■少しずつ闇に飲み込まれていく姿が圧巻! 『ガンニバル』柳楽優弥さん
二宮正明さん原作の『ガンニバル』は、“カニバリズム”という衝撃的なテーマで描かれる物語だ。
とある限界集落に配属された駐在・阿川大悟。彼が配属された「供花村(くげむら)」には耳を疑うような噂があった。なんと、村人が人間を食べているというのだ……。
噂の真相を突き止めるため、村社会に首を突っ込んでいく阿川。そして、彼を待ち受けるのは、驚きに満ちた、予想もできない出来事の数々だった。
2022年に実写ドラマ化された本作で主人公の阿川を演じたのが、実力派俳優の柳楽優弥さんだった。デビュー作から類い稀なる演技力で存在感を放つ柳楽さん。本作では、正義感から真相解明に尽力しつつも、自分自身も徐々に闇にのみこまれ、変化する難しい役どころを演じている。
凶暴で残忍、暴力的なキャラへと変貌していく姿は、まさに圧巻のひとことに尽きる。終盤には「村人より駐在のほうが怖い」なんて感想も寄せられていたが、それほど柳楽さんの振り切った演技は目を引くものがあった。

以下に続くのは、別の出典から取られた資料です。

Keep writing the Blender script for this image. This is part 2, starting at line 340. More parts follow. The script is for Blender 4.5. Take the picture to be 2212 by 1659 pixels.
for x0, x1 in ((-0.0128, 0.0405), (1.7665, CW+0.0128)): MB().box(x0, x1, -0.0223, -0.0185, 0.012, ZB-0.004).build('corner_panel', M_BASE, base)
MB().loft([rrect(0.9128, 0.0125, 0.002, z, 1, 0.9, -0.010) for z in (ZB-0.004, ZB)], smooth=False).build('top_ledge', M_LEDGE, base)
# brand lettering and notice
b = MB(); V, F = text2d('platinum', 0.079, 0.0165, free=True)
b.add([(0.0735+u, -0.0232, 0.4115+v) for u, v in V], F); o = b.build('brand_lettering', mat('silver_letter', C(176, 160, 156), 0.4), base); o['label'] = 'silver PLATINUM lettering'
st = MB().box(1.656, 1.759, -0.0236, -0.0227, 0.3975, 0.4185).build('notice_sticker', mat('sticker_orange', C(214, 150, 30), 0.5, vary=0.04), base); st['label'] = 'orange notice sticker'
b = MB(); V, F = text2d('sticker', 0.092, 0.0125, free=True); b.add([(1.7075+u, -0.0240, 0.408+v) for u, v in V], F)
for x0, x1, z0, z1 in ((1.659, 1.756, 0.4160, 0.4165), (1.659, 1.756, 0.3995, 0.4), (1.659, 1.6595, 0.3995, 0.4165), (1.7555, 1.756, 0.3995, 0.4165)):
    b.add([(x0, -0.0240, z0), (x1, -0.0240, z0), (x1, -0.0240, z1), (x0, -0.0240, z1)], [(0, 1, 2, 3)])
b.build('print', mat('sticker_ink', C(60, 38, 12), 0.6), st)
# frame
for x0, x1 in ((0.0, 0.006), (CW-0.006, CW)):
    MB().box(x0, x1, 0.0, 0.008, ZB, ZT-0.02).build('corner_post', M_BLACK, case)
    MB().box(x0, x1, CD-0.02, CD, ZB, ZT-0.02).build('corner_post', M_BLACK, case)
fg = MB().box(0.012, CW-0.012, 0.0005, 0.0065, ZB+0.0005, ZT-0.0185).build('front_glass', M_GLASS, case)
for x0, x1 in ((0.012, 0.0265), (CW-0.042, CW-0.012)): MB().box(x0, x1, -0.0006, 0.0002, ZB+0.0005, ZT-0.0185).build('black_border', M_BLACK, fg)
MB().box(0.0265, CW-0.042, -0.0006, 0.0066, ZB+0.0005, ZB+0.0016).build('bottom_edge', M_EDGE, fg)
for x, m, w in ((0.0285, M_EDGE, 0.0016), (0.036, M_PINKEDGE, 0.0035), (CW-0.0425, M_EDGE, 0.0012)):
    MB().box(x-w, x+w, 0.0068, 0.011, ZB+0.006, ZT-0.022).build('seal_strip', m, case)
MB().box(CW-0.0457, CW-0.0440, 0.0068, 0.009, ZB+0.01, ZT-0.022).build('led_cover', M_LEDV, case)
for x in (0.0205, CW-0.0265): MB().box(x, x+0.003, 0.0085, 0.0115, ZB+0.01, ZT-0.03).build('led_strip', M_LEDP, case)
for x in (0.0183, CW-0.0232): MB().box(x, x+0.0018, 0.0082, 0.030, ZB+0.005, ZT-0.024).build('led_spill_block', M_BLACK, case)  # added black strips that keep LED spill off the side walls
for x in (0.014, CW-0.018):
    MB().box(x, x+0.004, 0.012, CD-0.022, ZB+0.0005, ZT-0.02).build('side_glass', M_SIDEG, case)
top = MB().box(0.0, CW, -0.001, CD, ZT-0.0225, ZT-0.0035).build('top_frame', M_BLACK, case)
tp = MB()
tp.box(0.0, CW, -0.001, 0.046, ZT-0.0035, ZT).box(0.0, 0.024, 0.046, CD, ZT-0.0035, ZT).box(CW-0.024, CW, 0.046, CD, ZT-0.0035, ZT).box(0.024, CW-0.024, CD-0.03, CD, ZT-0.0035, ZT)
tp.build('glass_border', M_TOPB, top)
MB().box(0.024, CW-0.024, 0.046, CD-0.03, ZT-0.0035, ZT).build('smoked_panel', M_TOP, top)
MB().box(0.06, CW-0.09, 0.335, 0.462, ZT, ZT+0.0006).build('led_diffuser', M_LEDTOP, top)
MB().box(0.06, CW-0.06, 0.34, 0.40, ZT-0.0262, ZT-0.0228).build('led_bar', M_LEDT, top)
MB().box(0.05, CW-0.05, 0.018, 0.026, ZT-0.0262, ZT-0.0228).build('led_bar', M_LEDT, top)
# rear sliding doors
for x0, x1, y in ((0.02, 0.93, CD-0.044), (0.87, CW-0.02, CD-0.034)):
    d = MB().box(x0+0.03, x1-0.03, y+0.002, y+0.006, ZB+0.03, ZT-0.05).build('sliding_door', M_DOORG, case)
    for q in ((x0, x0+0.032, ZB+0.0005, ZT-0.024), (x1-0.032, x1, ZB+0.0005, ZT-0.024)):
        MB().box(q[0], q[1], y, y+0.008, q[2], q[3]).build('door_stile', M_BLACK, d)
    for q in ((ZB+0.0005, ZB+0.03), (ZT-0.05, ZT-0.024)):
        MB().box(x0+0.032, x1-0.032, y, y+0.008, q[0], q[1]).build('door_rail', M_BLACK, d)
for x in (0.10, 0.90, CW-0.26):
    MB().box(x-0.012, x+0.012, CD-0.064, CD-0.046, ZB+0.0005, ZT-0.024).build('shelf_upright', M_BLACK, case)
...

ヤンキーや半グレの役も多数こなす柳楽さんの経験値と、元来の演技力から生まれた実写版・阿川は、原作ファンをもうならせている。
今回ご紹介した俳優たちは、実力派として知られ高い演技力を有する。キャラを自身に落とし込む力が優れているからこそ、普段の印象を覆す演技ができるのだろう。「エンドロールを見るまで気づかなかった」という声があがるほど、彼らの怪演に驚かされた人も少なくない。
しかしこうして作品を振り返ると、“一番怖いのは生きている人間”なんて言葉が浮かんでくる作品ばかりだった……。